今後、コイン業界も競争が激しくなってきたとき「人的サービス力」に勝る店舗が、勝ち残ることが予想される。という点が、最大の理由です。立地や機械設備の内容や多さだけでは、勝てなくなる時代が、すぐにやってくるはずです。
直接的には、採算表にある「人件費」を、クリーニングスタッフが兼任すれば、抑えることができるようになる点、看板をはじめとする建物への投資も按分することができるようになる点なども、メリットがあります。
しかし、もう一度、原点に戻って、考えれば
・・・初期投資が1500万円~2000万円です。クリーニング店舗なら1店舗の初期投資が500万円平均ですから、3店舗ほど新規出店することも、十分可能です。
クリーニング店を、きちんと作って繁盛させることができるノウハウがあり、生産力に余力がある会社にとっては、コインランドリー1店舗よりも、クリーニング店3店舗のほうが、はるかに「投資対効果」は高くなります。
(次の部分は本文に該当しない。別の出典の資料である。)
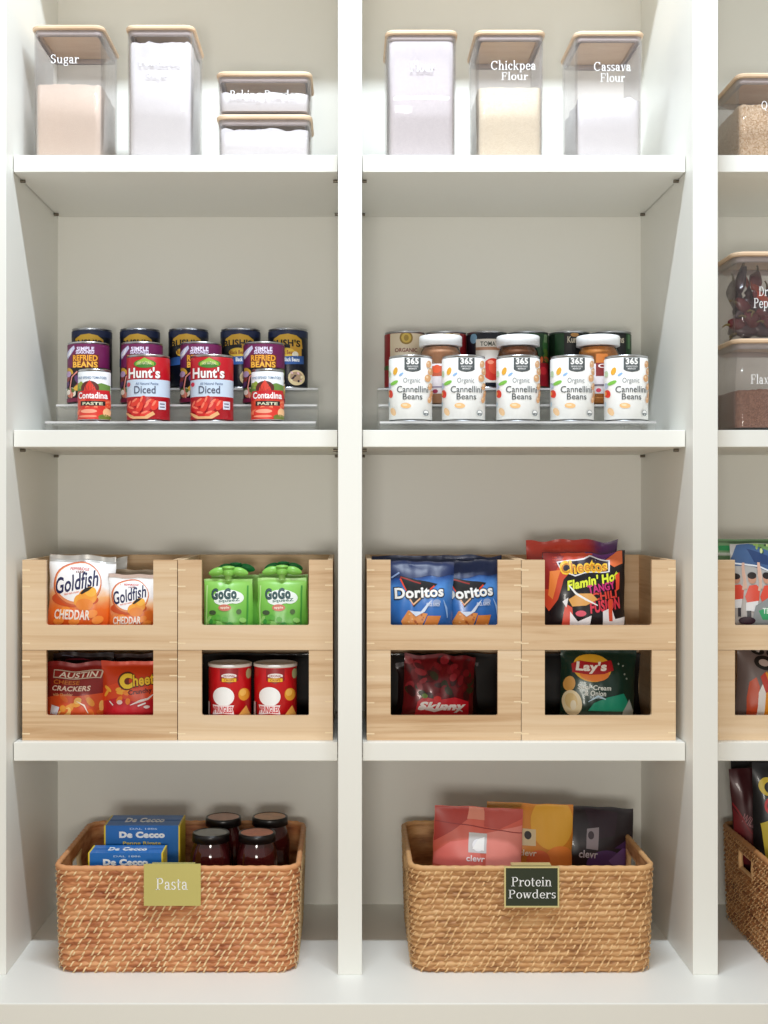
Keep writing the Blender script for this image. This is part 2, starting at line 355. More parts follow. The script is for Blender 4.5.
# ------------------------------------------------------------------ canisters
def canister(label, x0, x1, ytop, base, depth, s, words, fill, group, rad=.015, top=None):
    """x0..x1 body width in photo units at depth factor s; words = [(text, x0, y0, x1, y1)]"""
    x0 -= 1.6; x1 += 1.6; xa, xb = X(x0, s), X(x1, s); w = xb-xa; h = Z(ytop, s)-base
    t = thing('storage_canister', label, 'canister', ((xa+xb)/2, Y(s)+depth/2, base), 0, group)
    hx, hy = w/2, depth/2; lh = .0085; bh = h-lh
    mb = MB(); th = .002
    mb.rings([rrect(hx*.97, hy*.97, rad, z=0), rrect(hx*.985, hy*.985, rad, z=.004), rrect(hx, hy, rad, z=bh),
              rrect(hx-th, hy-th, rad-th, z=bh), rrect(hx*.985-th, hy*.985-th, rad-th, z=.006)], CLEAR, True, True, True)
    if words:
        art = Art((x0+x1)/2, CY-(base-EYE)*S*s, s)
        for wd in words: art.text(wd[0], *wd[1:5], LETTER, roman=True)
        press(mb, art, lambda x, z, l: (x, -hy*(.985+.015*min(1, z/bh))-.0002-l, z), (-hx+.004, hx-.004, .005, bh-.004), .02)
    mb.build('container_body', t)
    mb = MB(); g = .0025
    mb.rings([rrect(hx-.004, hy-.004, rad-.004, z=bh-.009), rrect(hx-.0028, hy-.0028, rad-.003, z=bh-.0085), rrect(hx-.0028, hy-.0028, rad-.003, z=bh), rrect(hx-.01, hy-.01, rad-.008, z=bh), rrect(hx-.01, hy-.01, rad-.008, z=bh-.009)], mat('grey_silicone_seal', (205,196,194), .5), True, False, False)
    mb.build('seal_ring', t)
    mb = MB()
    mb.rings([rrect(hx-.001, hy-.001, rad, z=bh+.0002), rrect(hx+g, hy+g, rad+g, z=bh+.002), rrect(hx+g+.0006, hy+g+.0006, rad+g, z=h-.003), rrect(hx+g-.002, hy+g-.002, rad+g-.002, z=h)], BAMBOO, False)
    mb.build('lid', t)
    if fill:
        fy, fm, fname, flab, bump, dk = fill
        zf = Z(fy, s)-base; mb = MB(); rs = []; m = .0032; rnd = random.Random(int(x0+ytop))
        rr = lambda ins, z, n: [(p[0], p[1], z+(n*noise.noise(Vector((p[0]*45+x0, p[1]*45, 3))) if n else 0)+(n*.6*noise.noise(Vector((p[0]*160+x0, p[1]*160, 3))) if n else 0)) for p in dense(rrect(hx*.985-m-ins, hy*.985-m-ins, max(.002, rad-m-ins*.6), z=z))]
        rs = [rr(.001, .007, 0), rr(0, .012, 0), rr(0, zf*.5, 0), rr(0, zf, bump)]
        for k in range(1, 6):
            rs.append(rr(min(hx, hy)*.18*k, zf+.002+.006*math.sin(k*.5)*dk, bump*1.2))
        mb.rings(rs, fm, True)
        o = mb.build(fname, loc=((xa+xb)/2, Y(s)+depth/2, base)); tag(o, flab, fname.replace('_', ' '), None, 'stuff')
    return t
def dense(r, seg=.006):
    out = []
    for i, p in enumerate(r):
        q = r[(i+1) % len(r)]; n = 12 if i % 7 == 6 else 1
        for k in range(n): out.append(tuple(p[j]+(q[j]-p[j])*k/n for j in range(3)))
    return out
F_SUGAR = speck_mat('raw_sugar', (236,220,203), (226,208,190), 900, .9, .2)
F_WHITE = speck_mat('white_powder', (238,238,238), (230,230,231), 700, .95, .15)
F_LILAC = speck_mat('cool_white_flour', (222,218,219), (212,208,210), 600, .95, .15)
F_CREAM = speck_mat('cream_flour', (240,230,206), (230,218,192), 500, .95, .2)
F_QUIN = speck_mat('quinoa_grain', (240,218,186), (196,160,118), 420, .8, .8)
F_FLAX = speck_mat('ground_flax', (158,116,92), (120,82,64), 500, .9, .5)
GC = 'bamboo-lidded storage canisters'
sF = .965
canister('tall clear canister with a bamboo lid lettered Sugar, leftmost on the top shelf', 34, 101, 25, S1, .155, sF, [('Sugar', 51, 54.5, 79, 66)], (84, F_SUGAR, 'sugar', 'pale tan sugar filling the leftmost tall canister two thirds full', .003, .3), GC)
canister('tall clear canister full of white powdered sugar beside the canister of tan sugar', 128, 191.5, 25, S1, .155, sF, [('Powdered', 139, 58, 181, 66), ('Sugar', 147, 70, 169, 79)], (42, F_WHITE, 'powdered_sugar', 'bright white powdered sugar filling the second tall canister nearly to its lid', .007, .2), GC)
zl = Z(114, sF)
canister('low clear canister of white powder standing on the top shelf, lower of the stacked pair', 219, 309, 114.5, S1, .12, sF, None, (129, F_WHITE, 'baking_soda', 'white powder with a ragged top inside the lower of the two stacked low canisters', .006, .3), GC)
canister('low clear canister with Baking Powder lettering, upper of the stacked pair', 219, 309, 71.5, zl, .12, sF, [('Baking Powder', 230, 90, 299, 101)], (93, F_WHITE, 'baking_powder', 'white baking powder half filling the upper of the two stacked low canisters', .006, .3), GC)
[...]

もちろん、コインランドリーよりも「人の苦労」等々も増えますが・・・。
そのような観点から考え、最後に、クリーニング店が参入するときのアドバイスをまとめます。
- 無理に「コインランドリー」を作ることはない。
- クリーニング店を出店するなかで、最高の立地に、クリーニング店だけでは広すぎる店舗が出てきた場合に、コインランドリーを隣に作れば良い。=出店場所のオプションがとても広がり、採算の合う店が作りやすくなります。
- マンション投資よりも利回りが良く、自分の努力で売上を上げることができ、人手もかからないので、「将来のために、会社が作っておく自己年金」の装置を作る・・・という気持ちで経営したほうが良い。
- 作るなら「単に、作れば良い」のではなく、限られた投資で、コインランドリーの売上を最大化するノウハウで、作って、運営しなければならない。
- 資金繰りの悪い会社・財務内容の悪い会社は、大きなリスクを冒してまでやらないほうが良い。